現代でも文字を使わない人、たとえばトルコの掛売り商人は、帳面もつけていないのに先月誰に何を売って代金はいくらになるかを決して間違えない。いわゆる土地の古老は驚くほど豊かな伝承や歌謡を諳んじている。ところがこういう人たちが文字を覚えるとどうなるかといえば、売掛明細や昔話を思い出せなくなるのである。その必要がなくなったので、記憶力が減退してしまうのだ。それはアフリカの草原で暮らしていた視力5.0の人が都市で生活すると近視になることに、飽食の徒がチャレンジ精神を失ってしまうことに、日本人の下顎がだんだん小さくなっていることに、ギプスで固められた腕や足の筋肉が棒のようにやせ細ってしまうことに似ている。
これを古代の祭祀者に当てはめれば、彼らの人並みはずれた知識の保持力、応用力は文字によって減殺され、あるいは祖霊と交流するトランス能力をも失ってしまったと考えられよう。すべてのことは彼らの記憶、あるいはアカシックレコードや集合無意識や高次元霊団の指導に仰ぐまでもなく、お手元の冊子を参照すればよくなったのだ。そうなれば巫術は鬼面人を驚かすパフォーマンスにすぎない。

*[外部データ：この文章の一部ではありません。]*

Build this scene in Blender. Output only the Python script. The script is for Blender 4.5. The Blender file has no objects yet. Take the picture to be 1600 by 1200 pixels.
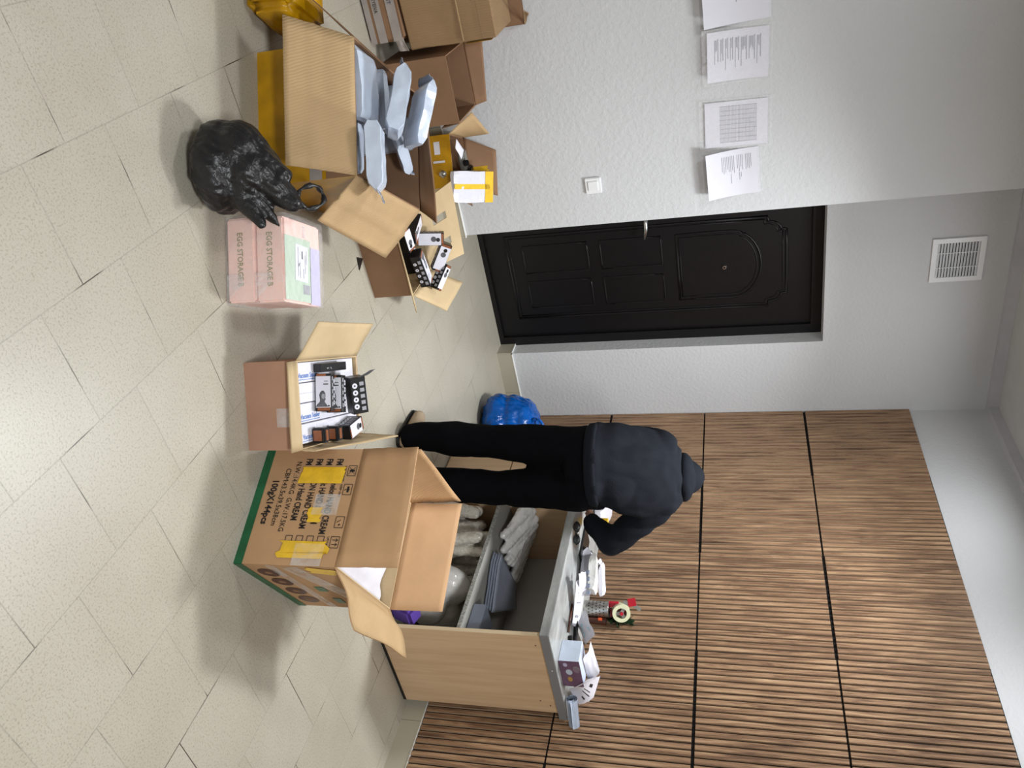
import bpy, bmesh, math, random
from mathutils import Vector, Matrix, noise
random.seed(7)
SC = bpy.context.scene
COL = SC.collection
V = Vector
# ------------------------------------------------------------------ camera
F_PX = 1241.2015
AX = V((0.1785, 0.2150, 0.9602)); AY = V((0.8268, -0.5618, -0.0279)); AZ = V((0.5335, 0.7988, -0.2780))
AZ.normalize(); AX = (AX - AX.dot(AZ) * AZ).normalized(); AY = AZ.cross(AX)
CAM = V((-3.1156, -4.2506, 1.5345))
cd = bpy.data.cameras.new('camera'); cam = bpy.data.objects.new('camera', cd); COL.objects.link(cam)
cd.sensor_width = 36; cd.lens = F_PX / 1600 * 36; cd.clip_start = .05; cd.clip_end = 50
cam.matrix_world = Matrix(((AX.x, -AY.x, -AZ.x, CAM.x), (AX.y, -AY.y, -AZ.y, CAM.y), (AX.z, -AY.z, -AZ.z, CAM.z), (0, 0, 0, 1)))
SC.camera = cam
# ------------------------------------------------------------------ world, lamps, exposure
w = bpy.data.worlds.new('world'); SC.world = w; w.use_nodes = True
w.node_tree.nodes['Background'].inputs[0].default_value = (.9, .95, 1, 1)
w.node_tree.nodes['Background'].inputs[1].default_value = .25
def area(name, loc, size, power, col=(.945, .975, 1), rot=(0, 0, 0), spread=180):
    l = bpy.data.lights.new(name, 'AREA'); l.shape = 'RECTANGLE'; l.size = size[0]; l.size_y = size[1]
    l.energy = power; l.color = col; l.spread = math.radians(spread)
    o = bpy.data.objects.new(name, l); o.location = loc; o.rotation_euler = rot; COL.objects.link(o); return o
area('ceiling_lamp', (-.65, -1.0, 2.93), (.3, .3), 7.5, spread=170)
area('ceiling_lamp.001', (-.65, -2.1, 2.93), (.3, .3), 11, spread=170)
area('ceiling_lamp.002', (-3.3, -2.0, 2.93), (.4, .4), 19, spread=170)
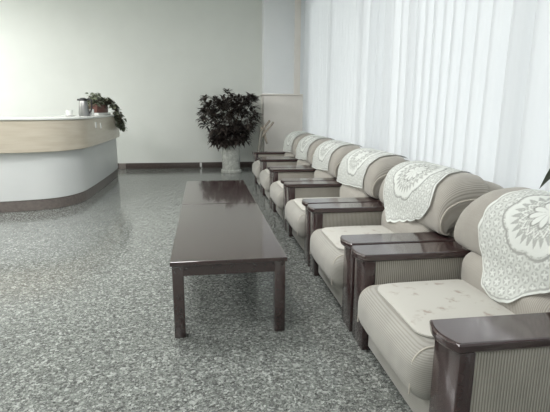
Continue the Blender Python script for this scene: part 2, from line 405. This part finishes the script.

人々の信頼も離れていった。中国の祭祀社会の衰退は、おそらくそのあたり、−文字の発明と拡散−に原因があった、と私は思っている。(関連ページ ひま話「太陽と鳥2 春秋戦国〜漢代」)
★ついでに文字の伝播にかかわる話をもうひとつ。
文字のない国があった。その国の子供たちはとても利発で、目がよくて、何時間狩をしても少しも疲れなかった。そこへよその国から大人たちが来て、文字を教え始めた。すると、子供たちの顔が変わり、疲れを覚えるようになった。それまでほとんど眠らずに活動できたのに、文字を覚えたら眠らずにいられなくなった。
文字を使うのと使わないのとどちらがいいか、を言うことは意味があるまい。私たち(日本人)はすでに選択を終えている。そんなわけで、その一人である私は、いつでも知識にアクセスする権利を手にした一方、なんでもかんでも片っ端から忘れてゆき、たれぱんだのように昼間からうつらうつらするのであった。ちゃんちゃん。
補記ディネーセンは「アフリカの日々」(2部3章)の中で、大衆の間に初めて文字が広まったとき(たとえば19世紀のヨーロッパや20世紀初頭のケニア)、人々がいかに熱狂的に文書の権威を認めるものか、活き活きと描写している。